Project
Description
The Project will target remote rural regions of Ethiopia, Kenya and Tanzania where farming is the primary occupation and principal use of women’s labor, to undertake work at the intersection of women’s rights and climate adaptation. The Project will target a number of areas, including North Wollo Zone of Amhara Region in Ethiopia; Baringo, Nakuru, Kakamega, Laikipia and Kitui counties in Kenya; and Morogoro and Gairo District Councils of Morogoro, Babati and Mbulu District Councils of Manyara and Mwanga and Same District Councils of Kilimanjaro Regions in Tanzania. The Project will work in collaboration with women’s rights organizations (WROs) and agriculturally based organizations to support climate adaptation, increase food security, enhance gender equality, reduce sexual and gender-based violence (SGBV), and improve livelihoods for rural women.
The project will invest in women’s economic productivity, which will lead to enhanced ecosystem resilience, household food and livelihood security, and economic opportunity. It will build the knowledge, skills and confidence of rural women farmers, and assist them to identify and make linkages to value chain opportunities. The Project will empower women and encourage gender-transformative change, through the use of agroecological approaches that encourage equitable production, resource management, and market access. Agroecological practices are central to the climate adaptation strategy that the project will adopt to address climate change and advance women’s rights. Activities will include the promotion of community-based water conservation, on-farm crop diversification, tree planting, soil conservation, women-led participatory crop diversity development, the use of local designs, skills and materials for construction of small physical structures, and community seed banking.
The participatory practices inherent to agroecology build on the knowledge of small-scale farmers, particularly women, and result in healthy soil and improved biodiversity, which leads to increased productivity and reduced crop failure. These practices are suited towards addressing the needs and priorities of women farmers, ultimately contributing to increased household food security and income. The Project recognizes the advantages that agroecological practices afford women’s empowerment and capitalizes on environmental opportunities offered by agroecology, climate-resilient agricultural practices and crop diversification. Another key Project component focuses on enhanced gender transformative decision making including on women’s and farmers’ rights and climate adaptation. The project will promote community resilience and environmental sustainability by intentionally strengthening partner staff and organizational capacity through training and learning exchanges.

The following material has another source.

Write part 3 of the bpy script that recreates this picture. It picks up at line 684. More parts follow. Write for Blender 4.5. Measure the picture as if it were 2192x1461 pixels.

The Project will strengthen the capacities of rural organizations that promote women’s rights and inclusive development, and build linkages between these organizations and agroecological organizations. It will improve women’s access to and control over productive resources and other assets, including pressing for dedicated credit funds; support efforts to advocate for women’s voice and leadership in household and community decision-making; and support efforts to shift cultural patriarchal gender relations and structures
The Project will use a rights-based framework with key attention to equality and, non-discrimination, participation and inclusion, transparency and accountability, and developing the human rights capacity of key stakeholders. Young and adult women in all their diversity in the targeted areas will be made aware of their rights and the obligations of duty bearers. Transparency and accountability will receive attention through the work with and capacity building of duty-bearers and responsibility holders. Women rights-holders will be encouraged to hold others accountable by taking up leadership roles and women and men will reflect on women’s rights and masculinities. SGBV survivor sensitivity will be a key element of capacity building. Diverse women and men and local community-based organizations, women’s rights organizations and movements will be trained in advocacy to influence local government implementation of women’s and farmers’ rights and promote women’s control over resources.
The Project will engage 24,077 diverse young and adult rural women, and 8,151 diverse young and adult rural men, with a particular focus on young and adult rural women farmers with varied intersectional aspects of identity (including the poorest of the poor, female heads of households, single teenage and never-married mothers, widows, divorced rural women, pastoralists, and survivors of SGBV) and young and adult rural men. Ultimately, the Project will directly benefit 93,070 rural people in 16,639 households.
The Project’s key target group are marginalized
young and adult women in all their diversity from female and male-headed
households (MHH). Women from female headed households (FHHs), including single
teenage and never-married mothers, widows, and divorced rural women, many of
whom are SGBV survivors, are the primary marginalized group because of their
limited land ownership and related limited access to resources from government
and financial institutions (such as inputs, training, and credit). Women from
MHH, particularly young married women, also lack decision making power, credit,
and often do not control their own
incomes. Specific marginalized target groups
have been identified by region, including teenage mothers, SGBV-survivors,
pastoralists, disabled women, and marginalized women’s joint seed enterprises.
Seed Change will develop strategies to integrate and report on
outcomes/benefits accrued to populations in project target areas that
self-identify as “indigenous” groups.